Copy the data exactly; pictures stay out of the copy.
◆ ◆ ◆ ◆ ◆
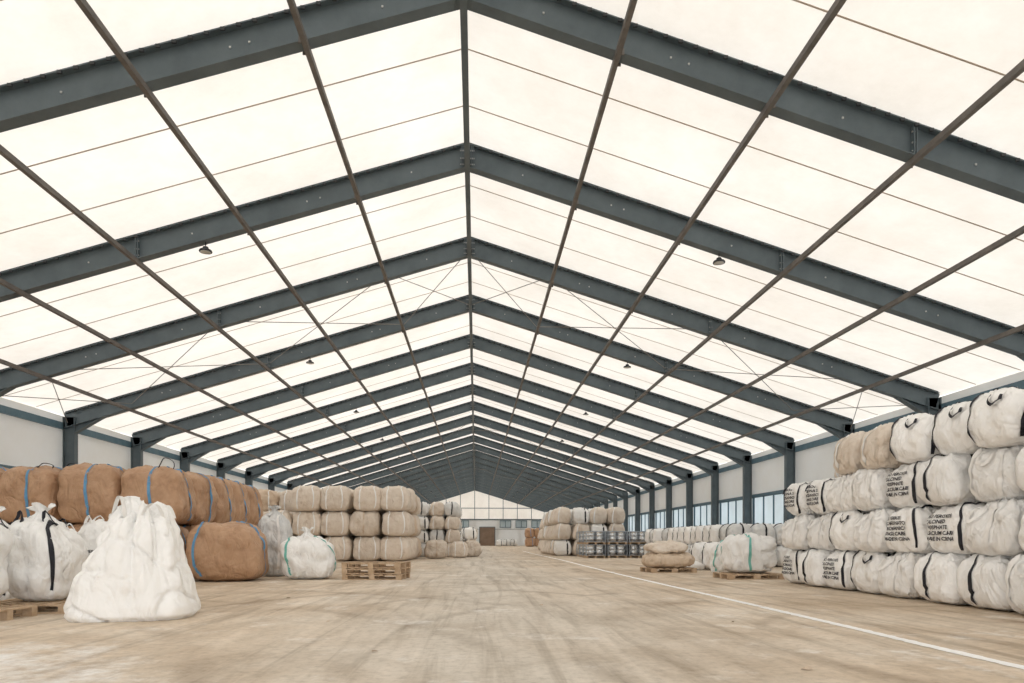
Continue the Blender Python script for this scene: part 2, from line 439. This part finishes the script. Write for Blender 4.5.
def make_bag(name, w, d, h, mat, seed, strap=None, straps=(), text=None, textfaces=(), loops=False, neck=False, NN=18, lump=1.0, tsc=1.0, nxy=4.4, mz=3.3, sw=0.07, droops=()):
    rnd = random.Random(seed)
    so = Vector((seed * 3.7, seed * 1.3, seed * 7.1))
    skew = (rnd.uniform(-.04, .04), rnd.uniform(-.04, .04))
    def P(a, b_, c, off=0.0):
        n = nxy; m = mz if c > 0 else mz + 0.8
        r = ((abs(a) ** n + abs(b_) ** n) ** (m / n) + abs(c) ** m) ** (1.0 / m)
        q = Vector((a, b_, c)) / r
        belly = 1.0 + 0.06 * math.cos(q.z * 1.6 + 0.5) - 0.035
        p = Vector((q.x * w / 2 * belly, q.y * d / 2 * belly, q.z * h / 2))
        nn = Vector((q.x ** 3, q.y ** 3, q.z ** 3 * 1.2)).normalized()
        nz = noise.noise(p * 2.3 + so) * 0.06 + noise.noise(p * 5.5 + so) * 0.028
        rd = abs(noise.noise(Vector((p.x * 3.2, p.y * 3.2, p.z * 1.8)) + so * 2))
        nz += -0.035 * max(0, 0.16 - rd) / 0.16
        ang = math.atan2(q.y, q.x)
        g = (abs(q.z) ** 3) * (1 - 0.4 * abs(q.z))
        nz += 0.026 * g * math.sin(ang * 13 + 3 * noise.noise(p * 2 + so)) + 0.014 * g * math.sin(ang * 27 + seed)
        damp = 1.0 if q.z > -0.85 else 0.35
        p += nn * (nz * lump * damp + off)
        p.x += skew[0] * q.z; p.y += skew[1] * q.z
        if p.z < -h / 2 + 0.0: p.z = -h / 2
        if q.z > 0.6: p.z += 0.02 * noise.noise(p * 6 + so)
        p.z += h / 2
        return p
    mb = MB(); idx = {}; vs = []; fs = []
    def vid(a, b_, c):
        k = (round(a, 4), round(b_, 4), round(c, 4))
        if k not in idx: idx[k] = len(vs); vs.append(P(a, b_, c))
        return idx[k]
    def g(i): return -1 + 2.0 * i / NN
    for ax in range(3):
        for sgn in (-1, 1):
            for i in range(NN):
                for j in range(NN):
                    cs = []
                    for (di, dj) in ((0, 0), (1, 0), (1, 1), (0, 1)):
                        u, v = g(i + di), g(j + dj)
                        q = [0, 0, 0]; q[ax] = sgn; q[(ax + 1) % 3] = u; q[(ax + 2) % 3] = v
                        cs.append(vid(*q))
                    if sgn < 0: cs.reverse()
                    fs.append(tuple(cs))
    mb.add(vs, fs, mat, True)
    def ribbon(f, n, wd, m):
        rv = []; rf = []
        for i in range(n + 1):
            t = i / n
            for u in (-wd, 0, wd): rv.append(f(t, u))
        for i in range(n):
            for k in (0, 1):
                p = i * 3 + k
                rf.append((p, p + 1, p + 4, p + 3))
        mb.add(rv, rf, m, True)
    for (face, u0) in straps:
        wd = sw
        def f(t, u, face=face, u0=u0):
            L = t * 2.7
            slope = 0.05 * math.sin(t * 5 + seed)
            if L < 1.95: c = -0.95 + L; e = 1.0
            else: c = 1.0; e = 1.0 - (L - 1.95)
            uu = u0 + u + slope
            if face == 'x-': return P(-e, uu, c, 0.012)
            if face == 'x+': return P(e, uu, c, 0.012)
            if face == 'y-': return P(uu, -e, c, 0.012)
            return P(uu, e, c, 0.012)
        ribbon(f, 34, wd / max(w, d) * 1.0, strap)
    # slack lifting loops hanging down over a side face
    for (face, u0, wid, dep) in droops:
        def f(t, u, face=face, u0=u0, wid=wid, dep=dep):
            an = math.pi * t
            cu, cc = u0 - wid * math.cos(an), 0.93 - dep * math.sin(an)
            tu, tc_ = wid * math.sin(an), -dep * math.cos(an)
            L = math.hypot(tu, tc_) or 1
            cu += -tc_ / L * u; cc += tu / L * u
            cc = min(cc, 0.99)
            off = 0.02 + 0.03 * math.sin(an)
            if face == 'x-': return P(-1, cu, cc, off)
            if face == 'x+': return P(1, cu, cc, off)
            return P(cu, -1, cc, off)
        ribbon(f, 18, 0.055 / max(w, d), strap)
    if loops:
        for (sx, sy) in ((-1, -1), (1, -1), (1, 1), (-1, 1)):
            cx, cy = sx * 0.62, sy * 0.62
            pts = []
            lh = rnd.uniform(0.08, 0.16)
            for i in range(11):
                t = i / 10.0; an = math.pi * t
                o_ = -math.cos(an) * 0.22
                base = P(max(-1, min(1, cx + o_ * (1 if sy == sx else -1))), cy, 1.0)
                pts.append(base + Vector((rnd.uniform(-.01, .01) - sx * 0.05 * math.sin(an), 0, math.sin(an) * lh)))
            mb.tube(pts, 0.022, strap or mat, 6, 0.35)
    if neck:
        seg = 28; prof = [(0.20, -0.06), (0.13, 0.02), (0.07, 0.08), (0.06, 0.11), (0.11, 0.17), (0.15, 0.20)]
        vv = []; c0 = P(0, 0, 1.0)
        for (r, z) in prof:
            for k in range(seg):
                an = 2 * math.pi * k / seg
                rr = r * (1 + 0.28 * math.sin(an * 7 + z * 9 + seed))
                vv.append(c0 + Vector((rr * math.cos(an), rr * math.sin(an), z + 0.04 * math.sin(an * 3 + seed) * (z > 0.15))))
        ff = [(i * seg + k, i * seg + (k + 1) % seg, (i + 1) * seg + (k + 1) % seg, (i + 1) * seg + k) for i in range(len(prof) - 1) for k in range(seg)]
        mb.add(vv, ff, mat, True)
    if text is not None:
        tv, tf = TM[text]
        for face in textfaces:
            out = []
            for (x, z) in tv:
                x *= tsc; z *= tsc
                c = z / (h / 2) * 0.95 + 0.05
                if face == 'x-': out.append(P(-1, -x / (d / 2) * 0.95 + 0.08, c, 0.018))
                else: out.append(P(x / (w / 2) * 0.95, -1, c, 0.018))
            mb.add(out, tf, M_ink)
    return mb.mesh(name)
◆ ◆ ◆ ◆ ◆
◆ SOLUTION FOR THIS EXERCISE ◆
Continue the Blender Python script for this scene: part 2, from line 439. This part finishes the script. Write for Blender 4.5.
def make_bag(name, w, d, h, mat, seed, strap=None, straps=(), text=None, textfaces=(), loops=False, neck=False, NN=18, lump=1.0, tsc=1.0, nxy=4.4, mz=3.3, sw=0.07, droops=()):
    rnd = random.Random(seed)
    so = Vector((seed * 3.7, seed * 1.3, seed * 7.1))
    skew = (rnd.uniform(-.04, .04), rnd.uniform(-.04, .04))
    def P(a, b_, c, off=0.0):
        n = nxy; m = mz if c > 0 else mz + 0.8
        r = ((abs(a) ** n + abs(b_) ** n) ** (m / n) + abs(c) ** m) ** (1.0 / m)
        q = Vector((a, b_, c)) / r
        belly = 1.0 + 0.06 * math.cos(q.z * 1.6 + 0.5) - 0.035
        p = Vector((q.x * w / 2 * belly, q.y * d / 2 * belly, q.z * h / 2))
        nn = Vector((q.x ** 3, q.y ** 3, q.z ** 3 * 1.2)).normalized()
        nz = noise.noise(p * 2.3 + so) * 0.06 + noise.noise(p * 5.5 + so) * 0.028
        rd = abs(noise.noise(Vector((p.x * 3.2, p.y * 3.2, p.z * 1.8)) + so * 2))
        nz += -0.035 * max(0, 0.16 - rd) / 0.16
        ang = math.atan2(q.y, q.x)
        g = (abs(q.z) ** 3) * (1 - 0.4 * abs(q.z))
        nz += 0.026 * g * math.sin(ang * 13 + 3 * noise.noise(p * 2 + so)) + 0.014 * g * math.sin(ang * 27 + seed)
        damp = 1.0 if q.z > -0.85 else 0.35
        p += nn * (nz * lump * damp + off)
        p.x += skew[0] * q.z; p.y += skew[1] * q.z
        if p.z < -h / 2 + 0.0: p.z = -h / 2
        if q.z > 0.6: p.z += 0.02 * noise.noise(p * 6 + so)
        p.z += h / 2
        return p
    mb = MB(); idx = {}; vs = []; fs = []
    def vid(a, b_, c):
        k = (round(a, 4), round(b_, 4), round(c, 4))
        if k not in idx: idx[k] = len(vs); vs.append(P(a, b_, c))
        return idx[k]
    def g(i): return -1 + 2.0 * i / NN
    for ax in range(3):
        for sgn in (-1, 1):
            for i in range(NN):
                for j in range(NN):
                    cs = []
                    for (di, dj) in ((0, 0), (1, 0), (1, 1), (0, 1)):
                        u, v = g(i + di), g(j + dj)
                        q = [0, 0, 0]; q[ax] = sgn; q[(ax + 1) % 3] = u; q[(ax + 2) % 3] = v
                        cs.append(vid(*q))
                    if sgn < 0: cs.reverse()
                    fs.append(tuple(cs))
    mb.add(vs, fs, mat, True)
    def ribbon(f, n, wd, m):
        rv = []; rf = []
        for i in range(n + 1):
            t = i / n
            for u in (-wd, 0, wd): rv.append(f(t, u))
        for i in range(n):
            for k in (0, 1):
                p = i * 3 + k
                rf.append((p, p + 1, p + 4, p + 3))
        mb.add(rv, rf, m, True)
    for (face, u0) in straps:
        wd = sw
        def f(t, u, face=face, u0=u0):
            L = t * 2.7
            slope = 0.05 * math.sin(t * 5 + seed)
            if L < 1.95: c = -0.95 + L; e = 1.0
            else: c = 1.0; e = 1.0 - (L - 1.95)
            uu = u0 + u + slope
            if face == 'x-': return P(-e, uu, c, 0.012)
            if face == 'x+': return P(e, uu, c, 0.012)
            if face == 'y-': return P(uu, -e, c, 0.012)
            return P(uu, e, c, 0.012)
        ribbon(f, 34, wd / max(w, d) * 1.0, strap)
    # slack lifting loops hanging down over a side face
    for (face, u0, wid, dep) in droops:
        def f(t, u, face=face, u0=u0, wid=wid, dep=dep):
            an = math.pi * t
            cu, cc = u0 - wid * math.cos(an), 0.93 - dep * math.sin(an)
            tu, tc_ = wid * math.sin(an), -dep * math.cos(an)
            L = math.hypot(tu, tc_) or 1
            cu += -tc_ / L * u; cc += tu / L * u
            cc = min(cc, 0.99)
            off = 0.02 + 0.03 * math.sin(an)
            if face == 'x-': return P(-1, cu, cc, off)
            if face == 'x+': return P(1, cu, cc, off)
            return P(cu, -1, cc, off)
        ribbon(f, 18, 0.055 / max(w, d), strap)
    if loops:
        for (sx, sy) in ((-1, -1), (1, -1), (1, 1), (-1, 1)):
            cx, cy = sx * 0.62, sy * 0.62
            pts = []
            lh = rnd.uniform(0.08, 0.16)
            for i in range(11):
                t = i / 10.0; an = math.pi * t
                o_ = -math.cos(an) * 0.22
                base = P(max(-1, min(1, cx + o_ * (1 if sy == sx else -1))), cy, 1.0)
                pts.append(base + Vector((rnd.uniform(-.01, .01) - sx * 0.05 * math.sin(an), 0, math.sin(an) * lh)))
            mb.tube(pts, 0.022, strap or mat, 6, 0.35)
    if neck:
        seg = 28; prof = [(0.20, -0.06), (0.13, 0.02), (0.07, 0.08), (0.06, 0.11), (0.11, 0.17), (0.15, 0.20)]
        vv = []; c0 = P(0, 0, 1.0)
        for (r, z) in prof:
            for k in range(seg):
                an = 2 * math.pi * k / seg
                rr = r * (1 + 0.28 * math.sin(an * 7 + z * 9 + seed))
                vv.append(c0 + Vector((rr * math.cos(an), rr * math.sin(an), z + 0.04 * math.sin(an * 3 + seed) * (z > 0.15))))
        ff = [(i * seg + k, i * seg + (k + 1) % seg, (i + 1) * seg + (k + 1) % seg, (i + 1) * seg + k) for i in range(len(prof) - 1) for k in range(seg)]
        mb.add(vv, ff, mat, True)
    if text is not None:
        tv, tf = TM[text]
        for face in textfaces:
            out = []
            for (x, z) in tv:
                x *= tsc; z *= tsc
                c = z / (h / 2) * 0.95 + 0.05
                if face == 'x-': out.append(P(-1, -x / (d / 2) * 0.95 + 0.08, c, 0.018))
                else: out.append(P(x / (w / 2) * 0.95, -1, c, 0.018))
            mb.add(out, tf, M_ink)
    return mb.mesh(name)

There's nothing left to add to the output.